Ma occuparsi di questo problema, che coinvolge spinose questioni di diritto di proprietà e difficoltà tecniche, è una rogna che nessuna amministrazione pubblica ha voglia di grattare, men che meno le imprese, che preferiscono far lavorare il capitale piuttosto che le persone. E non riempie le pagine dei giornali di affascinanti proposte e progetti. Molto meglio per tutti allora dedicarsi agli ex scali … anche se buona parte dei bisogni ai quali la loro riqualificazione dovrebbe rispondere sarebbero già soddisfatti proprio dal recupero del patrimonio edilizio e fondiario dismesso sparso nella città.

In conclusione, perché non dirottare le nostre energie sul recupero dell’edilizia abbandonata a fini abitativi, unica vera priorità, lasciando gli scali liberi per iniziative future, o installandoci solo quanto necessario ai quartieri circostanti, magari con strutture temporanee?

Faremmo un bel regalo alle prossime generazioni, alle quali lasceremmo meno problemi di degrado urbano da risolvere e la libertà di usare le aree degli scali per nuove priorità e bisogni, probabilmente diversi dai nostri. Senza che debbano per forza accettare ciò che la nostra generazione ha già deciso per loro. So che questo ragionamento è scandaloso, ignora l’Accordo di Programma, le priorità delle FFSS e tutto l’enorme intreccio di interessi finanziari che si è sviluppato sul Progetto ex scali, e non ha alcuna probabilità di essere preso sul serio.
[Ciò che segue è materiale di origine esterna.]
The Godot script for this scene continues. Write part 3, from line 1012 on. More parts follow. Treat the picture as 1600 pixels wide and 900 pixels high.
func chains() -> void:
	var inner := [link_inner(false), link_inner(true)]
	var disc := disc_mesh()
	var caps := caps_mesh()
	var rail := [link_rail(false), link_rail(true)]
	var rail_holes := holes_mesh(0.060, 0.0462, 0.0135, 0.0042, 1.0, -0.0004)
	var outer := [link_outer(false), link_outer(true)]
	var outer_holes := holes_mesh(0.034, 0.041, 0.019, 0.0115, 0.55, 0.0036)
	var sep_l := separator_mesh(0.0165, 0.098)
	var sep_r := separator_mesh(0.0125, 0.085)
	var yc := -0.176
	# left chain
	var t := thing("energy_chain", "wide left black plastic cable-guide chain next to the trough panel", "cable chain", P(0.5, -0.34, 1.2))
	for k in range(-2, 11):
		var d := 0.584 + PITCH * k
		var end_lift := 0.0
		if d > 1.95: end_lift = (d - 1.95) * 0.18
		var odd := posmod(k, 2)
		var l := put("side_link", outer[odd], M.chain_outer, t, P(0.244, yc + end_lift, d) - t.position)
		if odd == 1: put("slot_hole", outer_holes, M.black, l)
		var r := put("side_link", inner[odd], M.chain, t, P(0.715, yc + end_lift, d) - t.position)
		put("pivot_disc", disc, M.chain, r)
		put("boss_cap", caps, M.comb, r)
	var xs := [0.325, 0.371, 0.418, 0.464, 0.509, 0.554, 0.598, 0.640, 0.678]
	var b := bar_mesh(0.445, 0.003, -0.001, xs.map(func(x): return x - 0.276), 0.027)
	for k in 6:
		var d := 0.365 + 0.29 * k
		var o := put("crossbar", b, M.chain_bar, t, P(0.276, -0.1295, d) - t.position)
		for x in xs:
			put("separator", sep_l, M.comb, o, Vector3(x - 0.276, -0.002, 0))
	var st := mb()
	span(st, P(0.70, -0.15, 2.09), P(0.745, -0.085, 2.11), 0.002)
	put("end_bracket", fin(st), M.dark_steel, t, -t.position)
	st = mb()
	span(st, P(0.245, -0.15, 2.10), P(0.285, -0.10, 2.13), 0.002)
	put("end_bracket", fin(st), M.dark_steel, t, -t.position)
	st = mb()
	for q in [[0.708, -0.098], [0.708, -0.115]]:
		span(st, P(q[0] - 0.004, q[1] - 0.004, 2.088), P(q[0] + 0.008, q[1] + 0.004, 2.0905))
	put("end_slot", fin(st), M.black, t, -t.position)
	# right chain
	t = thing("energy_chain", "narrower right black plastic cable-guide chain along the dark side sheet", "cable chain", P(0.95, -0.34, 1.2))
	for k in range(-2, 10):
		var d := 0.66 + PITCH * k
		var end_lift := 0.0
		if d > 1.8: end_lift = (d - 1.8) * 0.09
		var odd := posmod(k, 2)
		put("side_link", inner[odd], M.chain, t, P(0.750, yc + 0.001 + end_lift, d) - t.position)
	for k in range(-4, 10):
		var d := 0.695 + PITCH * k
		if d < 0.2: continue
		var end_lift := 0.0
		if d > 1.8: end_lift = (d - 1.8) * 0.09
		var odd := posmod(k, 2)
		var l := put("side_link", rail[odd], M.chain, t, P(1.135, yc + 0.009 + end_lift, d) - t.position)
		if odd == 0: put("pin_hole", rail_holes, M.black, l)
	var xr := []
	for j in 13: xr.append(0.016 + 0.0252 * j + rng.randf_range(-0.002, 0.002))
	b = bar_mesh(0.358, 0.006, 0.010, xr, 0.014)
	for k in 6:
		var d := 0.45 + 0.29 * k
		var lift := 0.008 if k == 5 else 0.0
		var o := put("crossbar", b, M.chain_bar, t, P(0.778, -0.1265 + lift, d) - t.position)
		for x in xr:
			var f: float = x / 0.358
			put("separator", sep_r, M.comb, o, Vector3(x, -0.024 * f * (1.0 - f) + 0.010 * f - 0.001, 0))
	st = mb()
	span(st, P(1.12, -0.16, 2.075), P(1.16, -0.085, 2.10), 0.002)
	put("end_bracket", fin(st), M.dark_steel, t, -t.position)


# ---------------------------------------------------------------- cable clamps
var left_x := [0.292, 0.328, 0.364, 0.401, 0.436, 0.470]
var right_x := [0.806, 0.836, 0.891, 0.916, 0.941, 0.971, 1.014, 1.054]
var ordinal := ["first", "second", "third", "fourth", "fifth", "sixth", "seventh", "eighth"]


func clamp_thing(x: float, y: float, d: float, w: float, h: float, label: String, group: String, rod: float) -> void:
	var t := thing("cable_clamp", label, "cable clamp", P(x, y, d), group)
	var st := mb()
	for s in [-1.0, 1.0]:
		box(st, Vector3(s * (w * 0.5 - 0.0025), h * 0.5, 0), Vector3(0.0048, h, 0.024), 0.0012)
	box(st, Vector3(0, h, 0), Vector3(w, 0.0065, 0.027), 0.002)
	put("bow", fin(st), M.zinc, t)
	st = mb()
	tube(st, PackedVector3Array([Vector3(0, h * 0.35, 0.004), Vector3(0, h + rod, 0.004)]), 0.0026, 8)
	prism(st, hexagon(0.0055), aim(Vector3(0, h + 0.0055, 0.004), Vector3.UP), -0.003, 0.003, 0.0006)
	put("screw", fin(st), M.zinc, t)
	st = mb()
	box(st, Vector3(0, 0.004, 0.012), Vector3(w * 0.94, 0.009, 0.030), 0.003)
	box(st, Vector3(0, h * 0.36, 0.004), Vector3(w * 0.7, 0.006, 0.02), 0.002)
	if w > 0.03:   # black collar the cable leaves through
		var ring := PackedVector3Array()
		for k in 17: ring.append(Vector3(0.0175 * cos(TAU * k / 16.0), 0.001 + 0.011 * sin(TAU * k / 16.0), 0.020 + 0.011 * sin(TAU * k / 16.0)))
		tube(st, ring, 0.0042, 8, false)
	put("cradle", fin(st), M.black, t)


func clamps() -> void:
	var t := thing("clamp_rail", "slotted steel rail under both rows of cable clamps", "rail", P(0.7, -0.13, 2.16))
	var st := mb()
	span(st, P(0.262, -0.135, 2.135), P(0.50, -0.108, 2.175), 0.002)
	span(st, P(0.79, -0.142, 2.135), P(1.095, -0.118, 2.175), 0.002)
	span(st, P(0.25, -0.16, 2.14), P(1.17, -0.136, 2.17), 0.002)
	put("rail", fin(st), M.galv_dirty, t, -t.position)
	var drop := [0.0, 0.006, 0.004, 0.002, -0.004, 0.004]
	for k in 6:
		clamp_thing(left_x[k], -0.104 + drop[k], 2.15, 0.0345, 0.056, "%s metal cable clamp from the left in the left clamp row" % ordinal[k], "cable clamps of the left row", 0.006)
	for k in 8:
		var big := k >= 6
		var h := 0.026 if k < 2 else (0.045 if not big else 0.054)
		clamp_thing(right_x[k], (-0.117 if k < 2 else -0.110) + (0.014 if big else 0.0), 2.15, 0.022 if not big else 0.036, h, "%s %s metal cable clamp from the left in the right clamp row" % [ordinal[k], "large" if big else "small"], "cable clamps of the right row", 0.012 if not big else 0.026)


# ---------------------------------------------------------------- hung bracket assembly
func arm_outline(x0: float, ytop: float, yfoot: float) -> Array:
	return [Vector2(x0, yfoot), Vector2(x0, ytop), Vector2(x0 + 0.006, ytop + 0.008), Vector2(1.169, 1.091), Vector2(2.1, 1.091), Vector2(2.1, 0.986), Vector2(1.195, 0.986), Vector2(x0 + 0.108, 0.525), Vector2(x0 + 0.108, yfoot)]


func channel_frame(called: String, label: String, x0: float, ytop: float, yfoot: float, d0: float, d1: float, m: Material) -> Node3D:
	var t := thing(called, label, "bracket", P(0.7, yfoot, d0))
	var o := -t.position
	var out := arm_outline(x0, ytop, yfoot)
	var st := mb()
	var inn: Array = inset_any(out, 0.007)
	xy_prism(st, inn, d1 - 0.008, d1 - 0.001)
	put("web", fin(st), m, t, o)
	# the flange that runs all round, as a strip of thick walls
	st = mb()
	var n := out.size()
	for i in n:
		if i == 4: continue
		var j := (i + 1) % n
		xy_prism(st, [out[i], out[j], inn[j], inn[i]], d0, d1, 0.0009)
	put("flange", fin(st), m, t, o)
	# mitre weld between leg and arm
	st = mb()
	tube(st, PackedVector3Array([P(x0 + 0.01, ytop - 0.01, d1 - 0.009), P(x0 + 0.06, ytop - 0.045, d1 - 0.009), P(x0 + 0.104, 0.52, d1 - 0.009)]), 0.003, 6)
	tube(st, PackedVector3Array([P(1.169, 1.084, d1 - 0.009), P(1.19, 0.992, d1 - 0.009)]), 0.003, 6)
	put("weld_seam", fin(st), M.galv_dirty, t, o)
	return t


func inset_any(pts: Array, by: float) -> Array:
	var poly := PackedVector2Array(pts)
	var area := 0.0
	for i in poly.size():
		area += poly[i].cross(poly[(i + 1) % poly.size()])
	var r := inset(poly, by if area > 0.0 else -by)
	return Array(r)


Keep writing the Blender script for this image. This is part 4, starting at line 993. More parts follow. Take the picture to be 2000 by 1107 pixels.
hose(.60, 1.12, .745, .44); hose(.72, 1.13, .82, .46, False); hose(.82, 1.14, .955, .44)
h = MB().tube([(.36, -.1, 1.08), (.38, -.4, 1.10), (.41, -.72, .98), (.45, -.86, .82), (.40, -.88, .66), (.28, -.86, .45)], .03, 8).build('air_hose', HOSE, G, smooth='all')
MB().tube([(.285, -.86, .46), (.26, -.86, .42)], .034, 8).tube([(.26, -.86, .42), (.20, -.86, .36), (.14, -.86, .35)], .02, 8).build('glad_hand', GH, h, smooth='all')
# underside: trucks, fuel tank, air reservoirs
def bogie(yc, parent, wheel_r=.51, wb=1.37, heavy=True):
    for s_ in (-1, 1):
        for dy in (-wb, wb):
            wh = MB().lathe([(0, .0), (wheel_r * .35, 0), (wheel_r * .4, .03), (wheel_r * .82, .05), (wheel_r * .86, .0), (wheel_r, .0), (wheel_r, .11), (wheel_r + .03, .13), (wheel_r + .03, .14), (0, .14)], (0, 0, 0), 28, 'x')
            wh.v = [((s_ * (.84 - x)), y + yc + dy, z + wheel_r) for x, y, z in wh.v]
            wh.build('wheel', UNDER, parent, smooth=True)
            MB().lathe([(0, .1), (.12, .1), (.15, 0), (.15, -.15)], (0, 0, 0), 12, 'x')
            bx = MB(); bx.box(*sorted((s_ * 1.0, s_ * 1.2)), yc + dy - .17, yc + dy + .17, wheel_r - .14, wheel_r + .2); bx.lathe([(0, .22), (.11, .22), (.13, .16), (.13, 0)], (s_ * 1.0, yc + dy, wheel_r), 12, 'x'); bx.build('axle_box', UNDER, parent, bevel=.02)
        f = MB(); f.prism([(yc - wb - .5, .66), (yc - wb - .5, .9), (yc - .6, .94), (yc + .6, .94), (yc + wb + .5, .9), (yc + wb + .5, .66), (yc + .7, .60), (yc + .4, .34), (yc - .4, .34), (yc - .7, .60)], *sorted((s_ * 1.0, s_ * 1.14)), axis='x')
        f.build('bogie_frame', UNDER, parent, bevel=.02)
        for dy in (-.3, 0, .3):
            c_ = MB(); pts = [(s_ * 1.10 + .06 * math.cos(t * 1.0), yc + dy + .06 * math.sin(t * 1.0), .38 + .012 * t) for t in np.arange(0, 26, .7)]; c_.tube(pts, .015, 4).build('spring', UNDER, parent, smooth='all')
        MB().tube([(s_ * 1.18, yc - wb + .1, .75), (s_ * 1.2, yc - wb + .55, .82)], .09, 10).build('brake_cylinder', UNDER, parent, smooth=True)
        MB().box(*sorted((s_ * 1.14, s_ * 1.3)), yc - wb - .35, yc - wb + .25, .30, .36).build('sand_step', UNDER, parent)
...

Ma almeno vorrei suscitare il dubbio che la frenesia di rinnovamento progettuale, applicata al territorio e all’edilizia, sia uno strumento solo apparentemente progressista, che andrebbe usato con più cautela, badando bene che risponda ad esigenze davvero prioritarie, perché consuma aree e risorse enormi e se usato male produce danni al territorio che durano secoli. Come è già avvenuto. Aree e risorse comunque limitate, che i nostri figli e nipoti potrebbero voler usare in tutt’altro modo.